The extra funds from the bailout program are mainly required to help recapitalize the Greek banking sector once a deal is struck to write down the value of bonds owned by private-sector creditors, the sources said.
"It's mostly because of recapitalization needs of Greek banks due to PSI," one of the sources said, referring to what's called private sector involvement.
The other source did not say explicitly that 145 billion euros would be needed, but said that figure was the right order of size.
Negotiations with private sector creditors to take a 70 percent net-present-value writedown on their holdings, cutting Greece's debts by around 100 billion euros, are close to being concluded.
But it remains unclear how much of a writedown the official sector - the European Central Banks and national euro zone central banks - may have to take on their holdings of Greek government bonds in order to make Greece's overall debt burden sustainable.

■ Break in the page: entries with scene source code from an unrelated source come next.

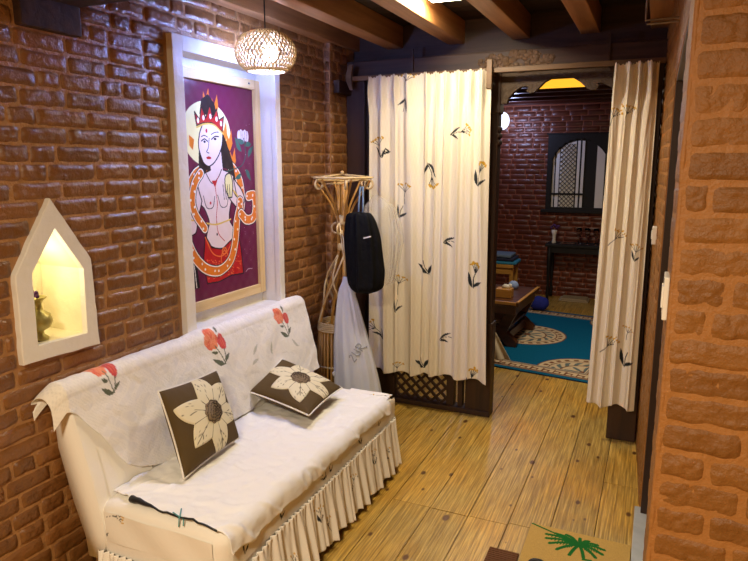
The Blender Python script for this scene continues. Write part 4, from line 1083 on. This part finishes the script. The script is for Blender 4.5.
# bags hanging on the rack
def hangbag(name, mat, label, cat, spine, wid, dep, seed, folds=9, famp=.08, nz=60, nt=96, parent=None, flat=0):
    """spine: list (x,y,z); wid/dep: half sizes along"""
    S = spline(spine, 6); n = len(S); V = []; r = random.Random(seed); ph = r.uniform(0, 6)
    m = MB()
    for j in range(n):
        f_ = j/(n-1); w = lerp(wid, f_); d = lerp(dep, f_)
        for k in range(nt):
            a = 2*PI*k/nt; fo = 1+famp*lerp([(0, .3), (.3, 1), (.8, .7), (1, .3)], f_)*(math.sin(folds*a+ph+2*f_)+.5*math.sin(folds*1.7*a+ph*2+f_*3))+.06*noise.noise(Vector((math.cos(a)*2, math.sin(a)*2+seed, f_*5)))
            V.append((S[j][0]+w*math.cos(a)*fo, S[j][1]+d*math.sin(a)*fo, S[j][2]+.006*noise.noise(Vector((a*2, f_*9, seed)))))
    F = [(j*nt+k, j*nt+(k+1) % nt, (j+1)*nt+(k+1) % nt, (j+1)*nt+k) for j in range(n-1) for k in range(nt)]+[tuple(range(nt))[::-1], tuple(range((n-1)*nt, n*nt))]
    m.add(V, F); return m
wbg = empty('plastic_bag', (-1.62, 3.24, .3), 'full milky white plastic bag with faint grey lettering, hanging beside the sofa end', 'bag')
m = hangbag('bag', None, '', '', [(-1.628, 3.235, .955), (-1.622, 3.235, .86), (-1.603, 3.235, .66), (-1.57, 3.235, .42), (-1.548, 3.235, .20), (-1.545, 3.235, .15)], [(0, .012), (.08, .022), (.25, .062), (.5, .115), (.8, .162), (.95, .168), (1, .13)], [(0, .01), (.1, .02), (.5, .07), (.85, .095), (1, .06)], 4, folds=11, famp=.055)
bagob = m.build('bag_body', M['bag'], wbg, smooth=True)
MB().tube([(-1.628, 3.235, .95), (-1.636, 3.24, 1.05), (-1.67, 3.27, 1.18), (-1.70, 3.31, 1.26)], .004, 6).tube([(-1.628, 3.235, .95), (-1.63, 3.25, 1.05), (-1.68, 3.30, 1.22)], .004, 6).build('bag_strings', M['canepale'], wbg, smooth=True)
MB().box((-1.70, 3.19, .36), (-1.62, 3.23, .39), bev=.008, rot=Matrix.Rotation(-.35, 3, 'Y')).build('white_contents', M['paperwhite'], wbg)
# faint printed marks
def letter_strokes(ch):
    return {'2': [[(0, .8), (.25, 1), (.5, .8), (0, 0), (.5, 0)]], 'U': [[(0, 1), (0, .2), (.25, 0), (.5, .2), (.5, 1)]], 'I': [[(.25, 0), (.25, 1)]], 'R': [[(0, 0), (0, 1), (.4, 1), (.5, .75), (.4, .5), (0, .5), (.5, 0)]]}[ch]
bmb = bmesh.new(); bmb.from_mesh(bagob.data); bmb.faces.ensure_lookup_table(); tree = BVHTree.FromBMesh(bmb); mb = MB()
for k, chh in enumerate('2UR'):
    for stt in letter_strokes(chh):
        P = []
        for (a0, b0), (a1, b1) in zip(stt[:-1], stt[1:]):
            for f_ in np.linspace(0, 1, 5):
                a_ = a0+(a1-a0)*f_+k*.8; b_ = b0+(b1-b0)*f_; ca, sa = math.cos(1.0), math.sin(1.0)
                X_ = -1.535+(a_*ca-b_*sa)*.048; Z_ = .47+(a_*sa+b_*ca)*.048
                h = tree.ray_cast(Vector((X_, 2.9, Z_)), Vector((0, 1, 0)))
                if h[0]: P.append(h[0]+Vector((0, -.002, 0)))
        if len(P) > 2: mb.tube(P, .0035, 5)
bmb.free(); mb.build('grey_lettering', plain('grey print', srgb(150, 154, 158), .6), wbg, smooth=True)

bk = empty('black_backpack', (-1.51, 3.26, 1.1), 'slouched black cloth bag hanging from a rack hook by two straps', 'bag')
m = hangbag('b', None, '', '', [(-1.545, 3.25, 1.335), (-1.540, 3.25, 1.31), (-1.525, 3.25, 1.2), (-1.508, 3.25, 1.03), (-1.502, 3.25, .91), (-1.50, 3.25, .868)], [(0, .025), (.07, .055), (.2, .078), (.42, .100), (.65, .108), (.82, .098), (.94, .066), (1, .025)], [(0, .02), (.1, .045), (.4, .07), (.8, .085), (.96, .06), (1, .02)], 7, folds=9, famp=.10)
m.build('bag_body', M['blackcloth'], bk, smooth=True)
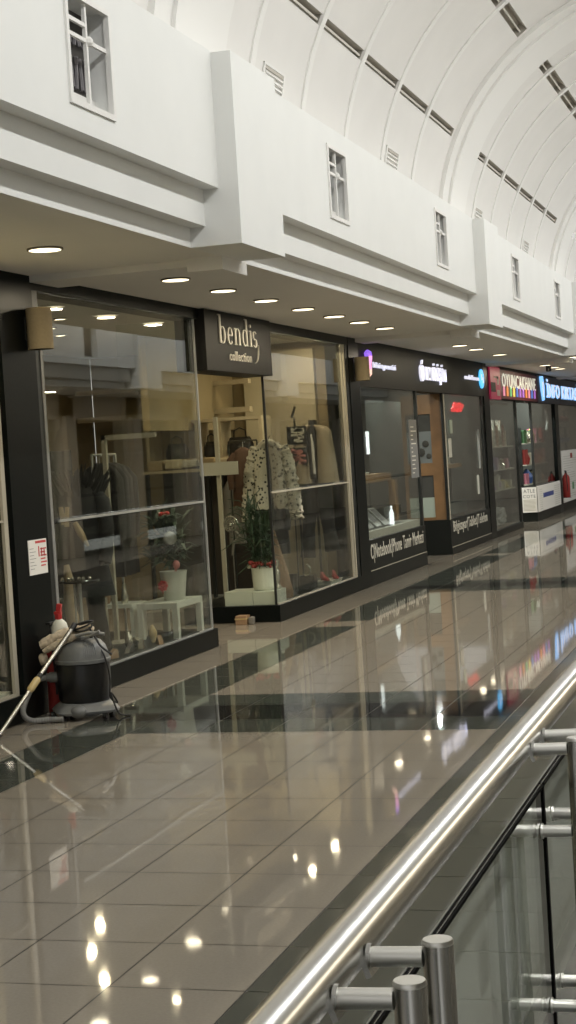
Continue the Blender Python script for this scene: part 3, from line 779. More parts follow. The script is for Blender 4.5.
# suction wand leaning over the head, foot on the floor left
P0 = Vector((VX+.0, VY-.125, .585)); P1 = Vector((-4.63, 9.02, .02))
W = lambda s: P0.lerp(P1, s)
t = thing('suction_wand', 'chrome telescopic vacuum wand leaning from the cleaner down to the floor', 'vacuum wand', tuple(P1))
b = MB(); b.tube([W(0), W(.50)], .0145, 20); mk('upper_tube', b, 'chrome', t, smooth=True)
b = MB(); b.tube([W(.56), W(1.0)], .0125, 20)
mk('lower_tube', b, 'chrome', t, smooth=True)
b = MB()
dn = (P1-P0).normalized(); side = Vector((-1, 0, 0)); side = (side-dn*side.dot(dn)).normalized()
for k in range(14):
    s = .66+k*.023; c = W(s)+side*.012; b.ball(tuple(c), .0055, 8)
mk('notch_row', b, 'blackrub', t)
b = MB(); b.tube([W(.475), W(.485), W(.50), W(.575), W(.59), W(.60)], [.014, .020, .023, .023, .019, .013], 16); mk('joint_sleeve', b, 'brass', t, smooth=True)
b = MB(); b.tube([W(-.035), W(.0), W(.02)], .018, 14); b.tube([W(.44), W(.475)], .016, 14); b.tube([W(.985), W(1.02)], .016, 14); mk('collar', b, 'blackrub', t, smooth=True)
# rags
def rag(pts, r, label, seed, sq=.6):
    P = spline(pts, 6); n = len(P); rr = [r*(.55+.45*sin(pi*min(1, max(0, (k+.5)/n)))) for k in range(n)]
    b = MB(); b.tube(P, rr, 14); noisy(b, r*.45, 26, seed)
    return tag(mk('cleaning_rag', b, 'rag', smooth=True), label, 'rag', 'cream rags on the vacuum cleaner')
rag([(VX-.235, VY-.13, .475), (VX-.16, VY-.10, .505), (VX-.06, VY-.055, .545), (VX+.03, VY-.03, .565)], .036, 'rolled cream cleaning rag lying on top of the vacuum head', 1)
rag([(VX-.13, VY-.03, .515), (VX-.05, VY+.02, .550), (VX+.06, VY+.0, .575)], .030, 'smaller folded cream rag behind the rolled one on the vacuum head', 4)
rag([(VX-.215, VY-.12, .425), (VX-.222, VY-.12, .39), (VX-.218, VY-.12, .355)], .026, 'short end of a cream rag hanging at the left of the vacuum head', 8)
rag([(VX-.20, VY-.14, .44), (VX-.12, VY-.14, .475), (VX-.03, VY-.12, .52), (VX+.02, VY-.11, .53)], .024, 'thin twisted cream rag in front of the rolled one on the vacuum head', 12)
rag([(VX-.0, VY-.07, .56), (VX+.07, VY-.05, .57), (VX+.10, VY-.03, .55)], .030, 'crumpled cream rag under the black cable coil', 15)
# black cable coil on top
b = MB()
for k in range(3):
    c = Vector((VX+.04, VY-.06, .585+.009*k)); b.tube([c+Vector(((.062+.004*k)*cos(a*pi/12), (.05)*sin(a*pi/12), .022*sin(a*pi/12+k)-.004)) for a in range(25)], .0062, 8)
b.tube(spline([(VX+.09, VY-.07, .58), (VX+.14, VY-.08, .50), (VX+.17, VY-.08, .455), (VX+.23, VY-.06, .40)], 6), .007, 8)
tag(mk('cable_coil', b, 'blackrub', smooth=True), 'loose coil of black cable on top of the vacuum cleaner', 'cable')
b = MB(); b.tube(spline([(VX-.10, VY-.12, .50), (VX+.03, VY-.12, .535), (VX+.12, VY-.11, .548), (VX+.20, VY-.09, .535)], 6), .011, 10); b.tube(spline([(VX+.05, VY-.11, .51), (VX+.13, VY-.12, .535), (VX+.18, VY-.12, .56)], 6), .008, 10)
tag(mk('grey_strap', b, 'hose', smooth=True), 'thin grey strap crossing the top of the vacuum head', 'strap')
# spray bottle
SX, SY = VX-.155, VY+.02
t = thing('spray_bottle', 'white spray bottle with a red trigger head behind the rags', 'spray bottle', (SX, SY, .49))
b = MB(); b.lathe([(.04, -.05), (.056, -.04), (.056, .045), (.046, .08), (.026, .10), (.018, .107)], (SX, SY, .525), 24, sy=.75); mk('bottle', b, 'ceram', t, smooth=True)
TZ = SY*0+.028
b = MB(); b.lathe([(.019, .598), (.019, .635), (.012, .64)], (SX, SY, TZ), 16)
b.box((SX-.030, SY-.014, .630+TZ), (SX+.018, SY+.014, .652+TZ)); b.box((SX-.012, SY-.013, .65+TZ), (SX+.020, SY+.013, .70+TZ), Matrix.Rotation(.18, 3, 'Y')); b.box((SX-.026, SY-.008, .600+TZ), (SX-.016, SY+.008, .632+TZ)); mk('trigger_head', b, 'red', t, bevel=.003)
# fire extinguishers
def extinguisher(x, y, label, h=.52, r=.062):
    t = thing('fire_extinguisher', label, 'fire extinguisher', (x, y, 0), 'red fire extinguishers')
    b = MB(); b.lathe([(r*.9, 0), (r, .01), (r, h*.82), (r*.85, h*.92), (r*.4, h), (r*.3, h+.03)], (x, y, 0), 24); mk('cylinder_body', b, 'redm', t, smooth=True)
    b = MB(); b.box((x-.02, y-.015, h+.03), (x+.02, y+.015, h+.065)); b.box((x-.02, y-.07, h+.065), (x+.01, y+.015, h+.08)); mk('valve', b, 'vacblack', t)
    b = MB(); b.tube(spline([(x, y-.02, h+.05), (x+.02, y-.08, h), (x+.03, y-.07, h*.5), (x+.03, y-.065, h*.25)]), .010, 8); mk('hose', b, 'blackrub', t, smooth=True)
    return t
extinguisher(-4.692, 10.02, 'red fire extinguisher half hidden behind the vacuum cleaner')
e2 = extinguisher(-4.66, 35.9, 'red fire extinguisher on the far pillar beside the white posters', .50, .08)
e2.location.z += .30
b = MB(); b.box((-4.77, 35.8, .30), (-4.56, 36.0, .302)); b.box((-4.77, 35.8, .30), (-4.765, 36.0, .5)); mk('wall_bracket', b, 'frame', None, label='dark wall bracket under the far fire extinguisher', category='bracket')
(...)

The IMF says Greece's debts must be cut from around 160 percent of GDP now to 120 percent of GDP by 2020 in order to be sustainable.
The conclusion of PSI will help bring the debts close to 120 percent by 2020, but not all the way there.
As a result, there is expected to be a need for the official sector to take a hit, in addition to the extra funds from euro zone governments, the sources said.
Lower Deficit
Greece expects its 2011 budget deficit will be between 9.1 and 9.4 percent of GDP, the finance ministry official said.
Greece, which is racing to complete talks with the EU and the IMF on a second bailout, had previously estimated that the deficit would be above 9.5 percent of GDP.
"The numbers aren't final yet but we believe the deficit will come in at between 9.1 and 9.4 percent (of GDP)," the official, who declined to be named, told Reuters.
The official said the smaller deficit was due mainly to the fact that Greece will raise about 2 billion euros from a controversial property tax the government imposed in September in a desperate move to plug fiscal gaps.
That would beat a target of 1.7 billion euros.
A deficit of 9.1 to 9.4 percent of GDP would still be above initial EU/IMF targets but it might help Athens which, to secure the bailout, must persuade the European Union and the IMF - which have grown increasingly exasperated with its repeated failures to meet deficit and reform targets - that it will implement long-delayed reforms and slash spending further.
Another senior finance ministry official had said this week that the 2011 budget deficit would most likely be below 9.5 percent of GDP, but did not give more details.